Traveling with a rabbit – wabbitwiki

• Wire pet carrier: While these carriers are chew-proof, rabbits may get their legs stuck in the holes, and the open sides may make them feel unsecure. If you use one of these, cover the bottom with a solid surface like a plastic sheet or a towel, and lightly cover the carrier with a bed sheet while continuing to give sufficient ventilation.

• Soft fabric carrier: These carriers are easy to store because they fold but are only suitable for extremely short trips. Rabbits can easily chew through the material and escape if they set their mind to it. However, these can be used if you don’t want to advertise the fact that you have a pet and hidden as a gym bag. Throw a towel over it, and no one will know what is underneath it.

One option is to use a cardboard box.


First lay a towel or blanket on the bottom so your rabbit will not slide around. Place your rabbit’s litterbox and foodbowl inside, and punch a hole in the side for a water bottle. You can hang the water bottle by simply punching holes in the cardboard to run a piece of wire around (be careful to eliminate sharp ends that your rabbit might injure itself on). It will make for a less-messy ride (and car) if you situate the water bottle such that the drinking tube is above where you’ve placed the litter box. You can also use a water bowl, but it tends to spill and then make a mess of the cardboard.

You can either punch holes in the side for airflow and close the top or, if you have a very bold bunny, just leave the top fully or half open. It is vital that you punch enough holes for adequate airflow especially in warm weather as rabbits will easily overheat. You will also need to be careful that your rabbit does not chew his way through the cardboard and escape.
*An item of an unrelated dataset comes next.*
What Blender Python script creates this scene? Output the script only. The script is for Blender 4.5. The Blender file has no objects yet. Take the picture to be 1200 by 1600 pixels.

Be warned that these cardboard boxes will generally be unable to reused in the case that the rabbit soils it, which is not uncommon.

Another option with a similar setup is a plastic laundry basket with holes in the side. These will provide enough ventilation in the case of warm weather, and you can cover it with a sheet or other light material to discourage an escape by jumping. This is a better alternative as the plastic is much sturdier than cardboard and cannot be easily chewed through.

Give your rabbit a cave- and den-like setting if possible. Generally pairs of rabbits do very well in the car because they have another bunny to cuddle with and take comfort in. Try to drive such that you minimize the jostling of the bunny if you can – no sudden stops, jerky acceleration, or sudden lane changes. Keep the volume on the radio moderate, and the windows mostly closed.

When placing the bunny carrier in the car, make sure that it is secure and as level as possible. The floor behind the passenger seat is the best location and also prevents the entire carrier from sliding. If you place the rabbit on the seat, you can place the seat belt through the handle to secure it in place. [2] Pull the seat belt to the end to lock the seat belt length.

Make sure that your rabbit has access to food (hay, vegetables, pellets) and water for the duration of the car ride if the trip is over an hour. Shorter trips do not require food or water. [2] Another option is to keep cold wet vegetables with the bunnies. Any crocks or food and water containers should be secured to the sides of the cage to prevent movement. Check up on your bunnies every time you pull over to make sure they are not overheating and to swap out their towels and bedding if it has been soiled.